Sin embargo, en este lugar donde rige la ciu­dadanía del café, se mantiene viva la rutina de asediarlos la noche entera, aunque lentamente el alumbrado público obliga a localizarlos en lugares apartados, o en la copa de los árboles donde instalan su bálsamo.

Por lo que a nosotros toca, el asunto era un tanto semejante, porque después de capturar y reunir numerosos insectos encendidos, los metíamos en unos pomos de vidrio y salíamos a recorrer la obscuridad del barrio.

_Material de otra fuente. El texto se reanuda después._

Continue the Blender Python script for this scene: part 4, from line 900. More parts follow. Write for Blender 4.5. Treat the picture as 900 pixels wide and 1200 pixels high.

En estos recorridos, jamás tropezamos o nos golpeamos con algo, pues el curioso quinqué ideado por el ingenio de los niños guiaba cabalmente el camino de regreso a casa.

Era como si tuviéramos la mejor linterna, pero sin depender de otra energía que no fuera la voluntad de atrapar cocuyos en los montes colindantes.

Con el paso de los años, a aquellos terre­nos repletos de plantas y henequenales los fueron habitando y se construyeron casas sin preocuparse por la frescura que albergaban.

 En consecuencia, los cocuyos se han vuelto excepcionales, por lo que si se presentan con su pomada radiante sobrevolando mi patio, sin el rumor de las campanas y en el compás que olvidaron los pájaros, sencillamente festejo su llegada, como ocurrió la otra noche camino a Zací, donde un amigo descubrió nuevas luces en sus vocablos.

Pero duele saber que la infancia de estos días ya no podrá alumbrar sus caminos con un frasco repleto de cocuyos, ni iluminarán más el camino a casa.

Quizás en eso reside el misterio de la poesía, como la escrita por Rafael Gutiérrez, quien, sin luciérnagas y atravesado por una guerra que desgajó su casa en Guatemala, procura una tregua para hablarme de las ceibas yucatecas que recuerda en todas sus cartas.